Mention spéciale également pour l’acteur jouant à la fois Stapleton, Barrymore, Mortimer et le conducteur d’un fiacre – ainsi que l’une des apparitions de Scream probablement. L’acteur passe d’un Dr Mortimer survolté et très attiré par Watson à un Barrymore façon Famille Addams, apparaissent droit comme un i dans sa tenue de croque-mort dès que son nom est prononcé. Chapeau au comédien !
Holmes, Watson et Sir Henry sont, eux aussi, hauts en couleurs. Watson est ouvertement gay dans ce style Cages aux Folles parfois un peu lourd mais néanmoins assez drôle, Sir Henry est le parfait benêt guidé par ses peurs et ses sentiments, Holmes reste le détective flegmatique que l’on connaît, contrastant au milieu du monde farfelu qui l’entoure, mais dans lequel il peut aussi se fondre joyeusement, notamment lorsqu’il est question de danser sur l’air de La La Land.

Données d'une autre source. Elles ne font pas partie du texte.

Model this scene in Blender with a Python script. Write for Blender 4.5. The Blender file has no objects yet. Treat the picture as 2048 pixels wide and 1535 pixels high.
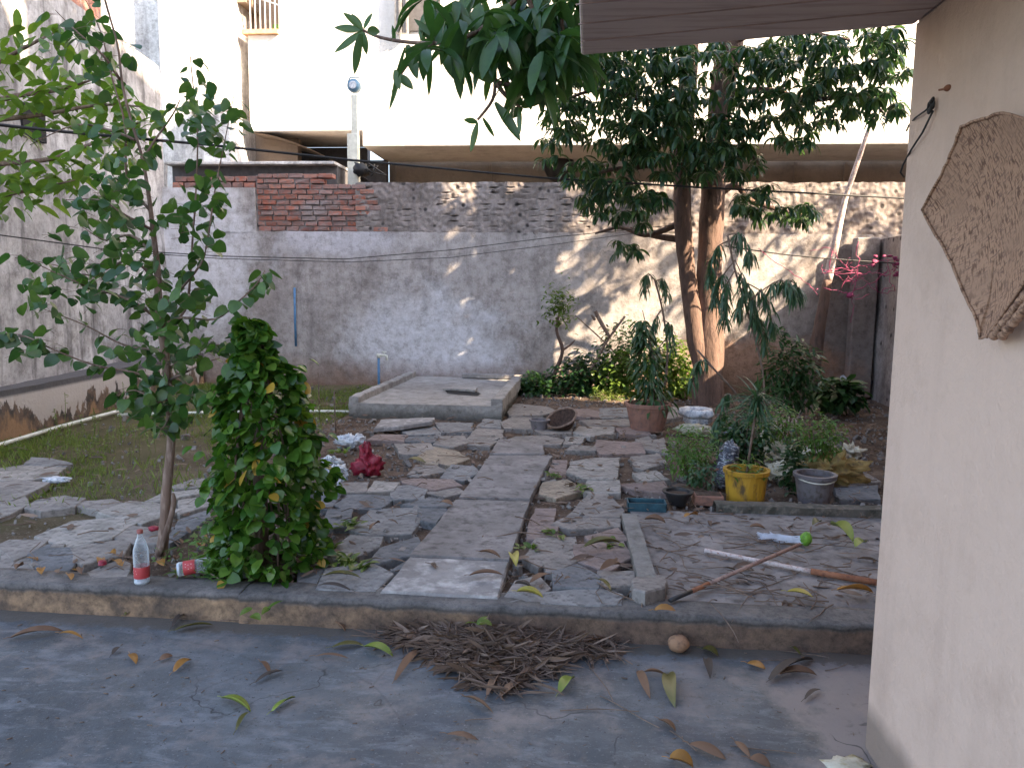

On passe en somme un bon moment devant cette pièce, dont le scénario ne cesse de surprendre en allant toujours un cran plus loin dans l’inattendu. Une créativité bienvenue qui, espérons-le, continuera d’assurer le succès de la pièce au cours des prochains mois et d’inspirer d’autres « réadaptations » holmésiennes à l’avenir.